If there’s a Rees Jones signature design feature on Viniterra it’s probably the par threes shaped like an inverted Y. On No. 15, which can play as long as 212 yards, there’s a set of tees that force the golfer to play over a field of bunkers. There’s a second set of tees about 50 yards away that require shots of similar length, but from an angle that permits a duffer to roll the ball onto the putting surface. Jones liked the concept well enough that he essentially duplicated it on the 205-yard 17th.

From this angle, the shot to the green at the 15th has to carry an array of bunkers.

For my money, though, the best hole on the course is the 9th, a par five that can play anywhere from 570 yards to 432 yards. Guarding par against the occasional player with Bubba Watson’s length, Jones forces the player who wants to hit the green in two to carry the second shot over a field of deep bunkers, then hit the correct portion of the green. But he kept the second shot from being boring for the player who tries to hit the green in the standard three shots. The fairway is bifurcated, and the player who lays up has to figure out how far to hit the ball to reach and stay in the second segment and avoid some grass bunkers and heavy rough. It’s a nice design touch.

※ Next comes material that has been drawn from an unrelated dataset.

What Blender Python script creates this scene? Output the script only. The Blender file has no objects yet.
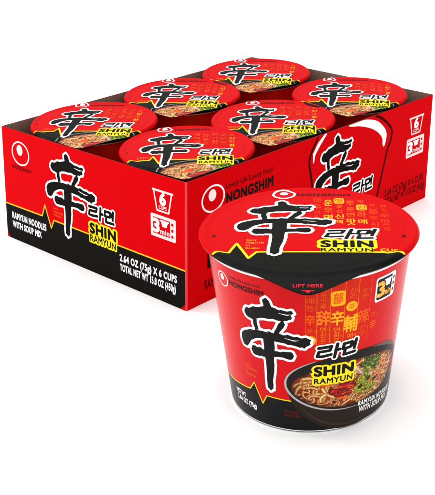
import bpy, bmesh, math, random
import numpy as np
from mathutils import Vector, Matrix

# ------------------------------------------------------------------ basics
SC = 0.01                                   # everything below is written in centimetres
scene = bpy.context.scene
COL = scene.collection
rng = random.Random(7)

def lin(c):
    c = c / 255.0
    return c / 12.92 if c <= 0.04045 else ((c + 0.055) / 1.055) ** 2.4
def rgb(r, g, b): return (lin(r), lin(g), lin(b))

MATS = {}
def mat(name, col, rough=0.45, spec=0.25, attr=None, noise=0.0, nscale=60, bump=0.0, bscale=300, coat=0.0, rnoise=0.06):
    if name in MATS: return MATS[name]
    m = bpy.data.materials.new(name); m.use_nodes = True
    nt = m.node_tree; b = nt.nodes['Principled BSDF']
    b.inputs['Roughness'].default_value = rough
    b.inputs['Specular IOR Level'].default_value = spec
    b.inputs['Coat Weight'].default_value = coat
    b.inputs['Coat Roughness'].default_value = 0.12
    tc = nt.nodes.new('ShaderNodeTexCoord')
    if attr:
        a = nt.nodes.new('ShaderNodeAttribute'); a.attribute_name = attr
        src = a.outputs['Color']
    else:
        r = nt.nodes.new('ShaderNodeRGB'); r.outputs[0].default_value = (*col, 1); src = r.outputs[0]
    if noise > 0:
        n = nt.nodes.new('ShaderNodeTexNoise'); n.inputs['Scale'].default_value = nscale
        n.inputs['Detail'].default_value = 5
        nt.links.new(tc.outputs['Object'], n.inputs['Vector'])
        mp = nt.nodes.new('ShaderNodeMapRange'); mp.inputs['To Min'].default_value = 1 - noise; mp.inputs['To Max'].default_value = 1 + noise
        nt.links.new(n.outputs['Fac'], mp.inputs['Value'])
        mx = nt.nodes.new('ShaderNodeVectorMath'); mx.operation = 'SCALE'
        nt.links.new(src, mx.inputs[0]); nt.links.new(mp.outputs[0], mx.inputs['Scale']); src = mx.outputs[0]
    nt.links.new(src, b.inputs['Base Color'])
    n2 = nt.nodes.new('ShaderNodeTexNoise'); n2.inputs['Scale'].default_value = 45
    n2.inputs['Detail'].default_value = 6
    nt.links.new(tc.outputs['Object'], n2.inputs['Vector'])
    m2 = nt.nodes.new('ShaderNodeMapRange'); m2.inputs['To Min'].default_value = max(0.02, rough - rnoise); m2.inputs['To Max'].default_value = rough + rnoise
    nt.links.new(n2.outputs['Fac'], m2.inputs['Value']); nt.links.new(m2.outputs[0], b.inputs['Roughness'])
    if bump > 0:
        n3 = nt.nodes.new('ShaderNodeTexNoise'); n3.inputs['Scale'].default_value = bscale; n3.inputs['Detail'].default_value = 4
        nt.links.new(tc.outputs['Object'], n3.inputs['Vector'])
        bp = nt.nodes.new('ShaderNodeBump'); bp.inputs['Strength'].default_value = bump; bp.inputs['Distance'].default_value = 0.0004
        nt.links.new(n3.outputs['Fac'], bp.inputs['Height']); nt.links.new(bp.outputs[0], b.inputs['Normal'])
    MATS[name] = m
    return m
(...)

Viniterra has been rated at 77.2 with a 147 slope from the back tees, but it turned out to be a manageable golf course. It’s fairly easy to keep tee shots in play. The greens are well-conditioned and putts roll smoothly. There are even a few lucky bounces to be found, when a hump in a green kicks the ball into tap-in range.

It compliments a growing list of excellent courses between the Atlantic and Richmond.  The state could make a first-rate golf trail that would include Mattaponi Springs, north of Richmond, Viniterra, Royal New Kent, the Golden Horseshoe courses at the Williamsburg Inn, and the Palmer and Nicklaus courses at Bay Creek, on the eastern shore.

Or, you could just play Viniterra. Like a new red wine, it’s a creation to savor.